Viva Las Vegas Limos
March 2001
Viva Las Vegas Limos
By Deborah Simpson
After more than three years of suffering at the hands of the Transportation Services Authority (TSA) and the existing limousine companies, IJ’s independent limousine clients finally had their day in court in a trial challenging Nevada’s limousine licensing scheme. The trial exposed the system for what it is: a private cartel that uses government’s power to limit competition. IJ and its clients demonstrated how existing companies keep out newcomers and how the TSA applies its force in an arbitrary and biased manner.
Clark Neily gives an interview in front of the Las Vegas court after one of the six days of trial.
From IJ attorney Clark Neily’s opening statement, the Institute for Justice described how Nevada’s regulatory system is deliberately stacked against any would-be independent operators, and showed that the TSA is a hopelessly rigged agency that has been running roughshod over our clients’ constitutional rights. IJ’s one-two punch of Neily’s pitbull litigation style and IJ Senior Attorney Dana Berliner’s razor-sharp constitutional law expertise more than matched the eight attorneys representing the defendants and intervening limousine companies.

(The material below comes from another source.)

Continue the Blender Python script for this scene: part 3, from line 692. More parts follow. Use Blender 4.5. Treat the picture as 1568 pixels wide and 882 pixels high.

IJ client Rey Vinole painted a stark picture of the system. He told the court how when he applied for a state license to operate, three existing companies intervened to challenge his application. Faced with the debilitating costs intervenors would impose, Rey could either cut a deal with existing companies and limit his service so as not to compete with them, or he could be “run to death” in the TSA’s “papermill” (in the words of TSA Chairman Paul Christiansen.) When asked if he tried to cut a deal, he said he didn’t think it was right for those companies to force him to do that, so he withdrew his application and operated without one, taking the chance of being stopped by the TSA.
Rey operated three limousines at the peak of his business, providing luxury limousine service and earning the respect and business of a long list of repeat clients (including Steven Spielberg and George Clooney). At the end of his testimony, one of the lawyers for a licensed limo service asked Rey, “If one of your drivers wanted to start his own company, taking away some of your clients, wouldn’t you want to intervene in his application and have something to say about that?” Crystallizing the heart of the case, Rey, without hesitation, proudly stated, “No. That is none of my business. That is everybody’s right in America, to open your own business and be allowed to compete.”
Even testimony from current and former TSA employees supported our clients’ claims. Ex-enforcement officer John Riggle testified, as someone who has seen the system from the inside, that the system does not give independent limo operators a fair opportunity to receive an operating certificate. And the chairman himself, Paul Christensen acknowledged that there is no limit on the cost or duration of an application and no way for an applicant to know at the onset what his chances are of getting a license if he survives the process.
This is the very antithesis of due process, and we have asked the trial judge to fix the system so that it respects the constitutional rights of our clients and similarly situated independent limousine operators. A ruling is expected in mid-April.
Deborah Simpson is the Institute for Justice’s Managing Director.